## start Data rows

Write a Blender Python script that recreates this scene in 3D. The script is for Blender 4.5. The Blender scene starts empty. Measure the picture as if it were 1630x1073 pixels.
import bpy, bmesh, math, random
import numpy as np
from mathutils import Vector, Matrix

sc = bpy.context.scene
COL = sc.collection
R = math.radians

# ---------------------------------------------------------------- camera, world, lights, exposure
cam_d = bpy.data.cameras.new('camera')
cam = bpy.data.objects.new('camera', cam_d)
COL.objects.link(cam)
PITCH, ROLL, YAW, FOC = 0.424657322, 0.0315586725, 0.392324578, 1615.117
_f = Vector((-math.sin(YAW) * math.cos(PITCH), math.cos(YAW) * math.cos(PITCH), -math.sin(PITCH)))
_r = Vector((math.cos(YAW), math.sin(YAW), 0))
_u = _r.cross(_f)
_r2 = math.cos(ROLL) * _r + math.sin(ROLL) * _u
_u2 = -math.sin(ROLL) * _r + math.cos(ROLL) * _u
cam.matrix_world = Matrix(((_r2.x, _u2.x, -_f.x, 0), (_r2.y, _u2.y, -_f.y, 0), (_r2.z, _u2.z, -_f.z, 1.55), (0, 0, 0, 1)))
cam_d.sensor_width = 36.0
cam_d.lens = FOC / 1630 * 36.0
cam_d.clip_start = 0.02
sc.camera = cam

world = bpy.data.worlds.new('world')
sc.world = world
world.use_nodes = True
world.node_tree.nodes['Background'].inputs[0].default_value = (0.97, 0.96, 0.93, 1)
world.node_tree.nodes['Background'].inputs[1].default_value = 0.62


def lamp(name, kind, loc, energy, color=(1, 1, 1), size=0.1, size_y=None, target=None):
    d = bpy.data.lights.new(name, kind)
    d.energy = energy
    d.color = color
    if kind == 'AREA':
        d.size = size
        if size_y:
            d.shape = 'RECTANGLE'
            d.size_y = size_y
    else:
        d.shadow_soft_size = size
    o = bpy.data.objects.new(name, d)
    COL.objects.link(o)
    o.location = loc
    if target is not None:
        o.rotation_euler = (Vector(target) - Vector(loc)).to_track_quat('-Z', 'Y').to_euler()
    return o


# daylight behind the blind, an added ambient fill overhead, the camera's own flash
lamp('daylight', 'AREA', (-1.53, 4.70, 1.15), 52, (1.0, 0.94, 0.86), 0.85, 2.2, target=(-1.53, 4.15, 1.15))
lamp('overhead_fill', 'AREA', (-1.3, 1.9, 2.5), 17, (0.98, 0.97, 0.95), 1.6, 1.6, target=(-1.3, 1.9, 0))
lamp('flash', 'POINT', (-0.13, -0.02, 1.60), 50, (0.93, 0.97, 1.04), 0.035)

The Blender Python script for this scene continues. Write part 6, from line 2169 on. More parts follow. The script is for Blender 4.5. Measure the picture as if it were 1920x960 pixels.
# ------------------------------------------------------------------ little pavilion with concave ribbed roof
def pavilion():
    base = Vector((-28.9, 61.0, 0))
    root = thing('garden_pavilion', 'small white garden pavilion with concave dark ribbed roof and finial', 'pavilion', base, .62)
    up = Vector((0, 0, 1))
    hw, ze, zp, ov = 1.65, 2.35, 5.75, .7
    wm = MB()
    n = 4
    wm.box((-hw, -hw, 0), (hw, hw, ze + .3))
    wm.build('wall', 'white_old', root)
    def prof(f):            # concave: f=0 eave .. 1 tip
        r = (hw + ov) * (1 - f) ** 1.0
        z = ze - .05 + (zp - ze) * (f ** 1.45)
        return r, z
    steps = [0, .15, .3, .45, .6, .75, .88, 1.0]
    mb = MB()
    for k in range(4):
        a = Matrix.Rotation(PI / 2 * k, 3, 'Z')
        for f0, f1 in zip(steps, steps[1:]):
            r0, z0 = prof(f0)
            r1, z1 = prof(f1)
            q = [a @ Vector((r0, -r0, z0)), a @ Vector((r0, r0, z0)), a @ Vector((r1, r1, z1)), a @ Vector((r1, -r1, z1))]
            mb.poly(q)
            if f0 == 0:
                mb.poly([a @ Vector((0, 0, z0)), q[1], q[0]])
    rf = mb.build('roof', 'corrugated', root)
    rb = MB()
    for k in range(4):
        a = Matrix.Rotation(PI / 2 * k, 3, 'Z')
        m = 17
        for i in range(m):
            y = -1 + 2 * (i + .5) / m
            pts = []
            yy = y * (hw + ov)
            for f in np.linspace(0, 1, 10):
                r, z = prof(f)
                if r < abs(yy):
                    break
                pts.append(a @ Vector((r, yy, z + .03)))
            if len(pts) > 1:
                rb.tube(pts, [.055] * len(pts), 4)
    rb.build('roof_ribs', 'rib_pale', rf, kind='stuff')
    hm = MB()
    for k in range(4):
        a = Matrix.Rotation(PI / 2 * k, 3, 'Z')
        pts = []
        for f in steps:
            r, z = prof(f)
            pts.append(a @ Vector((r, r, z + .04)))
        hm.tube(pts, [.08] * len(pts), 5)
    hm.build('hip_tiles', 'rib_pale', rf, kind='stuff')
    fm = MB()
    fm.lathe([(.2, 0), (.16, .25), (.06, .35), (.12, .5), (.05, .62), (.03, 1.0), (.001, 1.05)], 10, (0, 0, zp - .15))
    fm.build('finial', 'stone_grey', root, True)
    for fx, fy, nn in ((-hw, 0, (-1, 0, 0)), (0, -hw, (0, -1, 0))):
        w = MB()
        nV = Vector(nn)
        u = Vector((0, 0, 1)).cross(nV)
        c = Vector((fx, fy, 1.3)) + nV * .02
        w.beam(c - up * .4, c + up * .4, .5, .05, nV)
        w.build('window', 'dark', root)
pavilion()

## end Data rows

◆ Task to carry out: Exact output of every entry is required.

◆ Task response:
Write a Blender Python script that recreates this scene in 3D. The script is for Blender 4.5. The Blender scene starts empty. Measure the picture as if it were 1630x1073 pixels.
import bpy, bmesh, math, random
import numpy as np
from mathutils import Vector, Matrix

sc = bpy.context.scene
COL = sc.collection
R = math.radians

# ---------------------------------------------------------------- camera, world, lights, exposure
cam_d = bpy.data.cameras.new('camera')
cam = bpy.data.objects.new('camera', cam_d)
COL.objects.link(cam)
PITCH, ROLL, YAW, FOC = 0.424657322, 0.0315586725, 0.392324578, 1615.117
_f = Vector((-math.sin(YAW) * math.cos(PITCH), math.cos(YAW) * math.cos(PITCH), -math.sin(PITCH)))
_r = Vector((math.cos(YAW), math.sin(YAW), 0))
_u = _r.cross(_f)
_r2 = math.cos(ROLL) * _r + math.sin(ROLL) * _u
_u2 = -math.sin(ROLL) * _r + math.cos(ROLL) * _u
cam.matrix_world = Matrix(((_r2.x, _u2.x, -_f.x, 0), (_r2.y, _u2.y, -_f.y, 0), (_r2.z, _u2.z, -_f.z, 1.55), (0, 0, 0, 1)))
cam_d.sensor_width = 36.0
cam_d.lens = FOC / 1630 * 36.0
cam_d.clip_start = 0.02
sc.camera = cam

world = bpy.data.worlds.new('world')
sc.world = world
world.use_nodes = True
world.node_tree.nodes['Background'].inputs[0].default_value = (0.97, 0.96, 0.93, 1)
world.node_tree.nodes['Background'].inputs[1].default_value = 0.62


def lamp(name, kind, loc, energy, color=(1, 1, 1), size=0.1, size_y=None, target=None):
    d = bpy.data.lights.new(name, kind)
    d.energy = energy
    d.color = color
    if kind == 'AREA':
        d.size = size
        if size_y:
            d.shape = 'RECTANGLE'
            d.size_y = size_y
    else:
        d.shadow_soft_size = size
    o = bpy.data.objects.new(name, d)
    COL.objects.link(o)
    o.location = loc
    if target is not None:
        o.rotation_euler = (Vector(target) - Vector(loc)).to_track_quat('-Z', 'Y').to_euler()
    return o


# daylight behind the blind, an added ambient fill overhead, the camera's own flash
lamp('daylight', 'AREA', (-1.53, 4.70, 1.15), 52, (1.0, 0.94, 0.86), 0.85, 2.2, target=(-1.53, 4.15, 1.15))
lamp('overhead_fill', 'AREA', (-1.3, 1.9, 2.5), 17, (0.98, 0.97, 0.95), 1.6, 1.6, target=(-1.3, 1.9, 0))
lamp('flash', 'POINT', (-0.13, -0.02, 1.60), 50, (0.93, 0.97, 1.04), 0.035)

The Blender Python script for this scene continues. Write part 6, from line 2169 on. More parts follow. The script is for Blender 4.5. Measure the picture as if it were 1920x960 pixels.
# ------------------------------------------------------------------ little pavilion with concave ribbed roof
def pavilion():
    base = Vector((-28.9, 61.0, 0))
    root = thing('garden_pavilion', 'small white garden pavilion with concave dark ribbed roof and finial', 'pavilion', base, .62)
    up = Vector((0, 0, 1))
    hw, ze, zp, ov = 1.65, 2.35, 5.75, .7
    wm = MB()
    n = 4
    wm.box((-hw, -hw, 0), (hw, hw, ze + .3))
    wm.build('wall', 'white_old', root)
    def prof(f):            # concave: f=0 eave .. 1 tip
        r = (hw + ov) * (1 - f) ** 1.0
        z = ze - .05 + (zp - ze) * (f ** 1.45)
        return r, z
    steps = [0, .15, .3, .45, .6, .75, .88, 1.0]
    mb = MB()
    for k in range(4):
        a = Matrix.Rotation(PI / 2 * k, 3, 'Z')
        for f0, f1 in zip(steps, steps[1:]):
            r0, z0 = prof(f0)
            r1, z1 = prof(f1)
            q = [a @ Vector((r0, -r0, z0)), a @ Vector((r0, r0, z0)), a @ Vector((r1, r1, z1)), a @ Vector((r1, -r1, z1))]
            mb.poly(q)
            if f0 == 0:
                mb.poly([a @ Vector((0, 0, z0)), q[1], q[0]])
    rf = mb.build('roof', 'corrugated', root)
    rb = MB()
    for k in range(4):
        a = Matrix.Rotation(PI / 2 * k, 3, 'Z')
        m = 17
        for i in range(m):
            y = -1 + 2 * (i + .5) / m
            pts = []
            yy = y * (hw + ov)
            for f in np.linspace(0, 1, 10):
                r, z = prof(f)
                if r < abs(yy):
                    break
                pts.append(a @ Vector((r, yy, z + .03)))
            if len(pts) > 1:
                rb.tube(pts, [.055] * len(pts), 4)
    rb.build('roof_ribs', 'rib_pale', rf, kind='stuff')
    hm = MB()
    for k in range(4):
        a = Matrix.Rotation(PI / 2 * k, 3, 'Z')
        pts = []
        for f in steps:
            r, z = prof(f)
            pts.append(a @ Vector((r, r, z + .04)))
        hm.tube(pts, [.08] * len(pts), 5)
    hm.build('hip_tiles', 'rib_pale', rf, kind='stuff')
    fm = MB()
    fm.lathe([(.2, 0), (.16, .25), (.06, .35), (.12, .5), (.05, .62), (.03, 1.0), (.001, 1.05)], 10, (0, 0, zp - .15))
    fm.build('finial', 'stone_grey', root, True)
    for fx, fy, nn in ((-hw, 0, (-1, 0, 0)), (0, -hw, (0, -1, 0))):
        w = MB()
        nV = Vector(nn)
        u = Vector((0, 0, 1)).cross(nV)
        c = Vector((fx, fy, 1.3)) + nV * .02
        w.beam(c - up * .4, c + up * .4, .5, .05, nV)
        w.build('window', 'dark', root)
pavilion()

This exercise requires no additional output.